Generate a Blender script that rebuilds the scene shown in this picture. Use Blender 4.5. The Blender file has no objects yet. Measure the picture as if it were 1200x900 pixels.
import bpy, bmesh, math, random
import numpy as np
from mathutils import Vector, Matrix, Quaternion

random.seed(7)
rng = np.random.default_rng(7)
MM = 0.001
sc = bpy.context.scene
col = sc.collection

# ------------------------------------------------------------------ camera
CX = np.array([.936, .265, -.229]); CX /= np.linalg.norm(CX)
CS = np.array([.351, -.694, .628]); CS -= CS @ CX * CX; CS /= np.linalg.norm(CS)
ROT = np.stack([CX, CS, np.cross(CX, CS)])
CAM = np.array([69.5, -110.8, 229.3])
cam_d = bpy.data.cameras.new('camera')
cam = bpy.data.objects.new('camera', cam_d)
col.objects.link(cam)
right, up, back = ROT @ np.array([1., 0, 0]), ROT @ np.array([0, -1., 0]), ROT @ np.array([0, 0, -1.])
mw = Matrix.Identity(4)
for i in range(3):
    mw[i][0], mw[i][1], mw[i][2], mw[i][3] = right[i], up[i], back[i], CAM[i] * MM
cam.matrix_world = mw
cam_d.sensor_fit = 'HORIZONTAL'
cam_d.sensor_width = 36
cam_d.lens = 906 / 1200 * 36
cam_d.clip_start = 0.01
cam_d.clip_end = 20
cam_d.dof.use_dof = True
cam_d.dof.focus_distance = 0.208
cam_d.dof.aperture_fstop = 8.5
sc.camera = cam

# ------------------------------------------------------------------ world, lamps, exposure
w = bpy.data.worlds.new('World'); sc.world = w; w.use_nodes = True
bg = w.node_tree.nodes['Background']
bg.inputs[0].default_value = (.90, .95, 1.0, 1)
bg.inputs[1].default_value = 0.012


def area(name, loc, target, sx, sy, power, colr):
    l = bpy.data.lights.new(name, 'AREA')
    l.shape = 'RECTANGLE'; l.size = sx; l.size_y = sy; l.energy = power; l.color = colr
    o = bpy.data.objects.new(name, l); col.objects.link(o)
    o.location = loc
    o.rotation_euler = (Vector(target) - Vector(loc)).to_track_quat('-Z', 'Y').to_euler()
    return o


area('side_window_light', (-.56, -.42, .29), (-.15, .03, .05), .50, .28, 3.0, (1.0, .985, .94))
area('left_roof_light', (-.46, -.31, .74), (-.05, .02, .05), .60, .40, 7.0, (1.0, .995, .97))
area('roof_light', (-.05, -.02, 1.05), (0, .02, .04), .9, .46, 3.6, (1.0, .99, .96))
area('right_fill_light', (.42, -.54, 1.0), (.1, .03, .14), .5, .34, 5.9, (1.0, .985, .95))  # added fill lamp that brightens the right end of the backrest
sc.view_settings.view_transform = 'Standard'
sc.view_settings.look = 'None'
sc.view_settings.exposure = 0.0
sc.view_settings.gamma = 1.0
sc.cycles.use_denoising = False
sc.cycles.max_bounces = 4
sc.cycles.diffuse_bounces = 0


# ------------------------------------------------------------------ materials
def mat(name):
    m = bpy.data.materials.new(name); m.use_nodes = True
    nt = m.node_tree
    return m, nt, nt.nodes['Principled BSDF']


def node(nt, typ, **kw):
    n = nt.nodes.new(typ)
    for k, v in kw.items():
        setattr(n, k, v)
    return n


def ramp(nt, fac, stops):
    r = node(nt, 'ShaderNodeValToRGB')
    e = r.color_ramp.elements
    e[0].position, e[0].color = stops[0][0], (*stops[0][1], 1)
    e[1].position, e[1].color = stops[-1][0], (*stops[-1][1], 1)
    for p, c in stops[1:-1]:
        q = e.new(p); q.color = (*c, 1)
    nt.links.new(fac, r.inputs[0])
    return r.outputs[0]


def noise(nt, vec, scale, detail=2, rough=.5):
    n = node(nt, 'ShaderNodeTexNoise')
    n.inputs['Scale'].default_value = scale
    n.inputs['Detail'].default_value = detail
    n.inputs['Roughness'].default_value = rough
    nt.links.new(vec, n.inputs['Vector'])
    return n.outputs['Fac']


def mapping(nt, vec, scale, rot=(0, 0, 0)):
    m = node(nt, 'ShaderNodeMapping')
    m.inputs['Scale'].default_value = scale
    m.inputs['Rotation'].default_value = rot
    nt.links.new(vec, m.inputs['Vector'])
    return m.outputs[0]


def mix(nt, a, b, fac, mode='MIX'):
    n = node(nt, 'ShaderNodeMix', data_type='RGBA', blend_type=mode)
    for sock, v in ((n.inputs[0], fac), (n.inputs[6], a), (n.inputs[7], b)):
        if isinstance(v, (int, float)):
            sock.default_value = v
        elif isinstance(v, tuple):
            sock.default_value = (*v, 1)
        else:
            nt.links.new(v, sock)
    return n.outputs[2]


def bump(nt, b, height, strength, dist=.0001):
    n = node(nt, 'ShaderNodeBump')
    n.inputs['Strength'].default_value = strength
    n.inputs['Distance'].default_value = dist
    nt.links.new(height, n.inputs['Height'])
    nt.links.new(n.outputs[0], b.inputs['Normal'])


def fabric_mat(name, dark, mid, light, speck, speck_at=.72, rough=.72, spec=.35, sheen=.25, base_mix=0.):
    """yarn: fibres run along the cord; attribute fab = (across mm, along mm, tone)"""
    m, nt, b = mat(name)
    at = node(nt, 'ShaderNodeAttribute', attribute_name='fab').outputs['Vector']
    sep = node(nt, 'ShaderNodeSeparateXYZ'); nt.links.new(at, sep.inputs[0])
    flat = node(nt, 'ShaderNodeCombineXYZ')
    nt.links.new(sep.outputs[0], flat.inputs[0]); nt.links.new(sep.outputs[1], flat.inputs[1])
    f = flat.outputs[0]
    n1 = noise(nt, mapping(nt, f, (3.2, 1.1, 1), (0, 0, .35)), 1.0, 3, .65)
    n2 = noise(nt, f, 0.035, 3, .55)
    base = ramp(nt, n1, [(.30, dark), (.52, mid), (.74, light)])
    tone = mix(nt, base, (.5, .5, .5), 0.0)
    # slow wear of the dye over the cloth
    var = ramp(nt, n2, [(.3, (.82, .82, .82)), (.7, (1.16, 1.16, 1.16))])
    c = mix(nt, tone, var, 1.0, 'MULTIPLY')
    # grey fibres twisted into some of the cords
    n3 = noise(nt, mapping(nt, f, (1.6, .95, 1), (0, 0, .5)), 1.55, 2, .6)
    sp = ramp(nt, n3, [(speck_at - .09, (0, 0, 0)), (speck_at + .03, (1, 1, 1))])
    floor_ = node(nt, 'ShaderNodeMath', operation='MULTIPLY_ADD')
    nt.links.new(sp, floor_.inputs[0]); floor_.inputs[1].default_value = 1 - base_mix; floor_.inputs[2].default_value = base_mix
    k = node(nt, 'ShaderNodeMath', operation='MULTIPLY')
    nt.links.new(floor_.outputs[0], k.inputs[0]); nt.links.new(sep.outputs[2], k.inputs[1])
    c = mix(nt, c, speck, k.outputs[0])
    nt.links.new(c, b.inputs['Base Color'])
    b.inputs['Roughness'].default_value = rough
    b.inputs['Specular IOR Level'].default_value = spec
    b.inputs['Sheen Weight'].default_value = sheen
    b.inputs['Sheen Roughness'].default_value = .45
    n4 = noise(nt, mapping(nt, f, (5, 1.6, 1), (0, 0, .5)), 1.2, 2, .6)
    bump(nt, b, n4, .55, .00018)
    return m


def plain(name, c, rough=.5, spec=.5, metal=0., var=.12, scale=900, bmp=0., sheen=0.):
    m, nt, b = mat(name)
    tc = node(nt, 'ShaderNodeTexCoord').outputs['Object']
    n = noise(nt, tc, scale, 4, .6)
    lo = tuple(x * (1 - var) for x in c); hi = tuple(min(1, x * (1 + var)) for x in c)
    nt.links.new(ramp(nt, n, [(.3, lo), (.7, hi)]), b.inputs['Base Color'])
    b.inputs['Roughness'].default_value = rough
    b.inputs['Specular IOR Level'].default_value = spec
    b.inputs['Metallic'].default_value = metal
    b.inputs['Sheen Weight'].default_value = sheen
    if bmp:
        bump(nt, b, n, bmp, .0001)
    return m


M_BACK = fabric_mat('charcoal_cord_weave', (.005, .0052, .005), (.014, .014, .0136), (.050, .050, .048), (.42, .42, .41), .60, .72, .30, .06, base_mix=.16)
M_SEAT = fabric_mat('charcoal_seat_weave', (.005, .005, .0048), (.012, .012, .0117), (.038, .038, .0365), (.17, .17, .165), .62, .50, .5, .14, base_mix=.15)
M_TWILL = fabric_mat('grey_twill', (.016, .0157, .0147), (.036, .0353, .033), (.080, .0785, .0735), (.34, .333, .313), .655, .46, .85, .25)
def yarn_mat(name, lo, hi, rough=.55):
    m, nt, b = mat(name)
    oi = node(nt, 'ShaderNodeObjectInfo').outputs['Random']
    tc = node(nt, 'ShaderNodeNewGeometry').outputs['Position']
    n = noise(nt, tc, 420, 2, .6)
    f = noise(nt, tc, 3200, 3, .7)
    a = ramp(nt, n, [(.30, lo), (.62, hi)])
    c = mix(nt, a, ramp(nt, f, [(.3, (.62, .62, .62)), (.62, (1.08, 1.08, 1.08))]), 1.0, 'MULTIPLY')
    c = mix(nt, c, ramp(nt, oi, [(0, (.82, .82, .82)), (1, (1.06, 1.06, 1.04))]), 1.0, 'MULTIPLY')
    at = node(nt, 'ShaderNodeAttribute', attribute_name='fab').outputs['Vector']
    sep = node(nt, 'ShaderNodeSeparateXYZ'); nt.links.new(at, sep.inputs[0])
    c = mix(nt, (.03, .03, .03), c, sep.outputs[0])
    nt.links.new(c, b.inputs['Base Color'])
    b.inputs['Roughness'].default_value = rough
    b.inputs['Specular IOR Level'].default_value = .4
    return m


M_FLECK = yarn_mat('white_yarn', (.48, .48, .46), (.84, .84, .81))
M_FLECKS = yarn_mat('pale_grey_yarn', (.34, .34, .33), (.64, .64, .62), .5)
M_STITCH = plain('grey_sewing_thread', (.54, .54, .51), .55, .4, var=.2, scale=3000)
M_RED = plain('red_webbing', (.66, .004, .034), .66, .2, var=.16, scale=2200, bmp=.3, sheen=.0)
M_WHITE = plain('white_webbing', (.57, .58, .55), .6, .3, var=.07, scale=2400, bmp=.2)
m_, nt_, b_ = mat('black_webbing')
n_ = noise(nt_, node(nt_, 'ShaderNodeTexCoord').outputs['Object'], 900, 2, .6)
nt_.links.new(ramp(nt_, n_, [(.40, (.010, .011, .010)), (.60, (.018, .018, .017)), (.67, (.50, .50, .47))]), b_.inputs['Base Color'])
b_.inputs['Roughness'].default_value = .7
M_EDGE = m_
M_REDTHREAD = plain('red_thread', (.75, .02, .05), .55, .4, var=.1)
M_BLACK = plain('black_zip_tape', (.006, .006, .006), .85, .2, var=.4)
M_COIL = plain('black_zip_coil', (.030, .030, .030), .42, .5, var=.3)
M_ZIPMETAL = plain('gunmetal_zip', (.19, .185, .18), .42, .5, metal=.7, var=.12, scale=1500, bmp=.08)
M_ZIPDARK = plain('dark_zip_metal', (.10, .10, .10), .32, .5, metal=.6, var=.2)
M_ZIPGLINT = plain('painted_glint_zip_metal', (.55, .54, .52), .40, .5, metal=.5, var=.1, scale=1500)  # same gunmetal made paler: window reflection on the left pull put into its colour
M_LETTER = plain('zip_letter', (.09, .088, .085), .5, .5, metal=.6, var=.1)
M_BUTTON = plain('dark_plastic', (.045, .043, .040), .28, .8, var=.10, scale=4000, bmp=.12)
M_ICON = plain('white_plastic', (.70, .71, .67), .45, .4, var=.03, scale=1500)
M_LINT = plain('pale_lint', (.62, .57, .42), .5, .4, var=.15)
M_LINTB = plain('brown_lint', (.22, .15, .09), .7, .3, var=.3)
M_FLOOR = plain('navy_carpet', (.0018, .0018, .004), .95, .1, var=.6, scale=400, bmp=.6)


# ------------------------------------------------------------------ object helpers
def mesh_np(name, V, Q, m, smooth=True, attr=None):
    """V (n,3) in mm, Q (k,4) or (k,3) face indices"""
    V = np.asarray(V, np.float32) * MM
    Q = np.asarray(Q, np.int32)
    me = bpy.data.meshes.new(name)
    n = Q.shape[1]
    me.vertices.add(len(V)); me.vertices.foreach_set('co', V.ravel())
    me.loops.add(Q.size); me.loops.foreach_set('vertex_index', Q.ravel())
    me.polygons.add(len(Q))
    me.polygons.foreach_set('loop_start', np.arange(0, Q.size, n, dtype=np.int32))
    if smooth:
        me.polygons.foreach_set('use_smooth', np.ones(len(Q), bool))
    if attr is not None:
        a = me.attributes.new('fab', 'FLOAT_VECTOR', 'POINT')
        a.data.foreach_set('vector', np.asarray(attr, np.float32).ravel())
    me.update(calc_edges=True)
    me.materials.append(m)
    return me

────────

* **WHAT IS ASKED**: Lines from the start of the material above through the line containing "col = sc.collection" are to be duplicated exactly, and only those.

* **ANSWER TO THE EXERCISE**:
Generate a Blender script that rebuilds the scene shown in this picture. Use Blender 4.5. The Blender file has no objects yet. Measure the picture as if it were 1200x900 pixels.
import bpy, bmesh, math, random
import numpy as np
from mathutils import Vector, Matrix, Quaternion

random.seed(7)
rng = np.random.default_rng(7)
MM = 0.001
sc = bpy.context.scene
col = sc.collection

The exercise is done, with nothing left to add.